Material provided ::
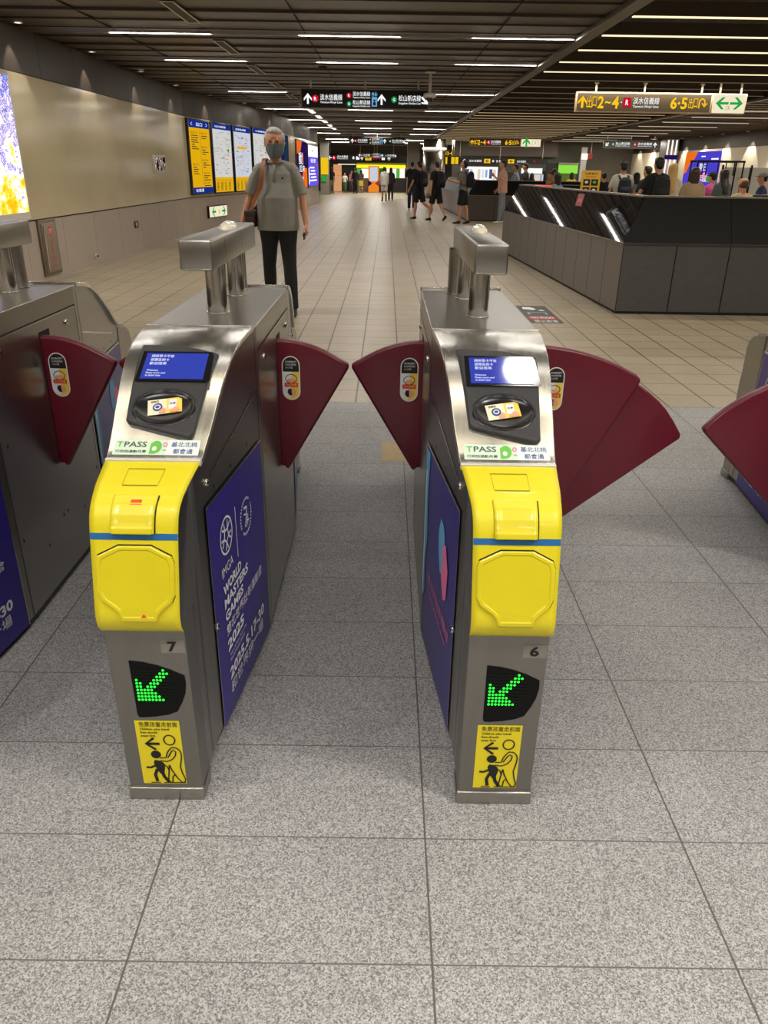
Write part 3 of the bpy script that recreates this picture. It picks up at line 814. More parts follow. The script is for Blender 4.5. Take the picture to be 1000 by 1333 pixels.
def tpass(root):
    fn = lambda x, y, h: on_cover(x, y, h)
    a = Art(fn, 0.0006); x0, x1, y0, y1 = -0.098, 0.098, 0.632, 0.672
    def cx(u): return x0 + (x1 - x0) * u
    def cy(v): return y0 + (y1 - y0) * v
    for i in range(4):
        a.rect(cx(0), y0 + (y1 - y0) * i / 4, cx(.62), y0 + (y1 - y0) * (i + 1) / 4, PALEG, 1); a.rect(cx(.62), y0 + (y1 - y0) * i / 4, cx(1), y0 + (y1 - y0) * (i + 1) / 4, PALEW, 1)
    a.text('T', cx(.03), cy(.50), 0.0095 * 1.4, 0.0145, TGREEN, 2, 0.02); a.text('PASS', cx(.115), cy(.50), 0.052, 0.0145, GREY, 2, 0.018)
    a.text('行政院通勤月票', cx(.03), cy(.12), 0.070, 0.0075, INK, 2, 0.006)
    dx, dy = cx(.485), cy(.47)
    a.poly([(dx - .012, dy - .016), (dx + .001, dy - .016)] + [(dx + .001 + .0135 * math.sin(t), dy + .002 - .0165 * math.cos(t)) for t in [PI * k / 10 for k in range(11)]] + [(dx - .004, dy + .0175), (dx - .012, dy + .011)], TGREEN, 2)
    a.disc(dx - .0015, dy - .003, .0055, .006, WHITE, 3)
    a.ring(cx(.595), cy(.68), .0042, .0048, .0022, PINK, 3); a.text('TPASS', cx(.575), cy(.25), 0.009, 0.004, GREY, 3, 0.0)
    a.text('基北北桃', cx(.665), cy(.54), 0.060, 0.0130, NAVY, 2, 0.008); a.text('都會通', cx(.70), cy(.09), 0.045, 0.0130, NAVY, 2, 0.008)
    a.build('fare_sticker', root)

def poster_games(root, sgn, rear=False):
    """indigo event poster on the flank; lettering runs away from the viewer"""
    fn0 = on_side(sgn)
    y0, y1, z0, z1 = (0.61 if rear else 0.658), 1.166, 0.022, 0.680
    # reading direction: +u to the reader's right when facing the flank
    flip = (sgn > 0) == (not rear)
    def fn(u, z, h):
        yy = y0 + u * (y1 - y0)
        if rear: yy = 2 * GMID - yy
        return fn0(yy, z, h + 0.002)
    W = (y1 - y0)
    if sgn > 0 and not rear: g = lambda u, z, h: fn(u, z, h)
    elif sgn > 0 and rear: g = lambda u, z, h: fn(1 - u, z, h)
    elif sgn < 0 and not rear: g = lambda u, z, h: fn(1 - u, z, h)
    else: g = lambda u, z, h: fn(u, z, h)
    return g, W, z0, z1
def build_poster(root, sgn, rear, style):
    g, W, z0, z1 = poster_games(root, sgn, rear)
    a = Art(g, 0.0007)
    nx = 8
    a.rect(0, z0, 1, z1, PANELB, 1, nx, 1)
    for seg in ([(0, z1), (.5, z1), (1, z1)], [(0, z0), (0, z1)], [(1, z0), (1, z1)]): a.stroke([(u, z) for u, z in seg], 0.008, POLISH, 2)
    if style == 'games':
        k = 1.0 / W
        def ring(cx_, cz_, r, wd): a.stroke([(cx_ + r * k * math.cos(2 * PI * i / 28), cz_ + r * math.sin(2 * PI * i / 28)) for i in range(28)], wd, WHITE, 3, closed=True)
        # globe emblem
        cxg, czg, r = 0.26, 0.547, 0.050
        for i in range(28):
            a0, a1 = 2 * PI * i / 28, 2 * PI * (i + 1) / 28
            a.poly([(cxg + (r - .003) * k * math.cos(a0), czg + (r - .003) * math.sin(a0)), (cxg + (r + .003) * k * math.cos(a0), czg + (r + .003) * math.sin(a0)), (cxg + (r + .003) * k * math.cos(a1), czg + (r + .003) * math.sin(a1)), (cxg + (r - .003) * k * math.cos(a1), czg + (r - .003) * math.sin(a1))], WHITE, 3)
        def arc(px, pz, rr, t0, t1, wd=.006):
            n = 10
            for i in range(n):
                a0, a1 = t0 + (t1 - t0) * i / n, t0 + (t1 - t0) * (i + 1) / n
                q = [(px + (rr + s_ * wd / 2) * math.cos(t), pz + (rr + s_ * wd / 2) * math.sin(t)) for t, s_ in ((a0, -1), (a0, 1), (a1, 1), (a1, -1))]
                a.poly([(cxg + x * k, czg + z) for x, z in q], WHITE, 3)
        for j in range(5):
            th = 2 * PI * j / 5 + 0.3
            arc(0.062 * math.cos(th), 0.062 * math.sin(th), 0.047, th + PI - 0.75, th + PI + 0.75)
        a.text('IMGA', 0.15, 0.445, 0.19, 0.028, WHITE, 3, 0.0)
        a.rect(0.425, 0.44, 0.433, 0.59, WHITE, 3)
        # round games emblem: dotted ring of letters and a bird-like figure of strokes
        cx2, cz2, r2 = 0.62, 0.520, 0.052
        for i in range(34):
            if i in (3, 4, 20, 21): continue
            t = 2 * PI * i / 34; c_, s_ = math.cos(t), math.sin(t)
            a.poly([(cx2 + (r2 + o1) * k * math.cos(t + o2), cz2 + (r2 + o1) * math.sin(t + o2)) for o1, o2 in ((-.004, -.05), (.004, -.05), (.004, .05), (-.004, .05))], WHITE, 3)
        for pts, wd in (([(-.018, .030), (.012, .024), (.002, .004)], .007), ([(.002, .004), (-.020, .012)], .005), ([(.002, .004), (-.012, -.03)], .006), ([(.010, .002), (.0, -.034)], .005), ([(.018, .0), (.012, -.03)], .005), ([(.004, -.014), (.026, -.022)], .006)):
            for (xa, za), (xb, zb) in zip(pts, pts[1:]):
                dx, dz = xb - xa, zb - za; l = math.hypot(dx, dz); nx_, nz_ = -dz / l * wd / 2, dx / l * wd / 2
                a.poly([(cx2 + (x_) * k, cz2 + z_) for x_, z_ in ((xa + nx_, za + nz_), (xa - nx_, za - nz_), (xb - nx_, zb - nz_), (xb + nx_, zb + nz_))], WHITE, 3)
        for i, (t, wd) in enumerate((('WORLD', .32), ('MASTERS', .44), ('GAMES', .33))): a.text(t, 0.15, 0.392 - i * 0.040, wd, 0.030, WHITE, 3, 0.035)
        a.text('雙北世界壯年運動會', 0.15, 0.268, 0.72, 0.034, WHITE, 3, 0.006)
        a.text('2025', 0.15, 0.218, 0.30, 0.036, WHITE, 3, 0.035)
        a.text('Taipei & New Taipei City', 0.17, 0.196, 0.32, 0.010, WHITE, 3, 0.0); a.text('World Masters Games', 0.17, 0.180, 0.28, 0.010, WHITE, 3, 0.0)
        a.text('2025.5.17-30', 0.15, 0.126, 0.72, 0.038, WHITE, 3, 0.035); a.text('和世界拚一場', 0.15, 0.078, 0.68, 0.040, WHITE, 3, 0.03)
    else:
        # abstract stand-in artwork: light blue edge band, pink lettering, two plain colour patches
        a.poly([(0.0, z1 - .01), (0.13, z1 - .01), (0.10, .52), (0.13, .40), (0.08, .30), (0.10, .20), (0.0, .15)], CYAN, 3)
        a.poly([(0.02, .60), (0.06, .60), (0.05, .18), (0.02, .2)], PALEW, 4)
        a.text('雙北世界壯年運動會', 0.22, 0.27, 0.68, 0.035, PINK, 3, 0.015, rot=0.0); a.text('WORLD MASTERS GAMES', 0.22, 0.235, 0.6, 0.014, PINK, 3, 0.01)
        a.poly([(.55, .56), (.64, .555), (.70, .50), (.66, .42), (.58, .40), (.52, .45), (.50, .51)], CYAN, 3)
        a.poly([(.64, .50), (.72, .52), (.80, .46), (.78, .37), (.70, .35), (.63, .40)], PINK, 4)
    a.build('event_poster', root)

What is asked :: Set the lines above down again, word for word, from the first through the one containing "a.build('fare_sticker', root)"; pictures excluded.

The reply ::
Write part 3 of the bpy script that recreates this picture. It picks up at line 814. More parts follow. The script is for Blender 4.5. Take the picture to be 1000 by 1333 pixels.
def tpass(root):
    fn = lambda x, y, h: on_cover(x, y, h)
    a = Art(fn, 0.0006); x0, x1, y0, y1 = -0.098, 0.098, 0.632, 0.672
    def cx(u): return x0 + (x1 - x0) * u
    def cy(v): return y0 + (y1 - y0) * v
    for i in range(4):
        a.rect(cx(0), y0 + (y1 - y0) * i / 4, cx(.62), y0 + (y1 - y0) * (i + 1) / 4, PALEG, 1); a.rect(cx(.62), y0 + (y1 - y0) * i / 4, cx(1), y0 + (y1 - y0) * (i + 1) / 4, PALEW, 1)
    a.text('T', cx(.03), cy(.50), 0.0095 * 1.4, 0.0145, TGREEN, 2, 0.02); a.text('PASS', cx(.115), cy(.50), 0.052, 0.0145, GREY, 2, 0.018)
    a.text('行政院通勤月票', cx(.03), cy(.12), 0.070, 0.0075, INK, 2, 0.006)
    dx, dy = cx(.485), cy(.47)
    a.poly([(dx - .012, dy - .016), (dx + .001, dy - .016)] + [(dx + .001 + .0135 * math.sin(t), dy + .002 - .0165 * math.cos(t)) for t in [PI * k / 10 for k in range(11)]] + [(dx - .004, dy + .0175), (dx - .012, dy + .011)], TGREEN, 2)
    a.disc(dx - .0015, dy - .003, .0055, .006, WHITE, 3)
    a.ring(cx(.595), cy(.68), .0042, .0048, .0022, PINK, 3); a.text('TPASS', cx(.575), cy(.25), 0.009, 0.004, GREY, 3, 0.0)
    a.text('基北北桃', cx(.665), cy(.54), 0.060, 0.0130, NAVY, 2, 0.008); a.text('都會通', cx(.70), cy(.09), 0.045, 0.0130, NAVY, 2, 0.008)
    a.build('fare_sticker', root)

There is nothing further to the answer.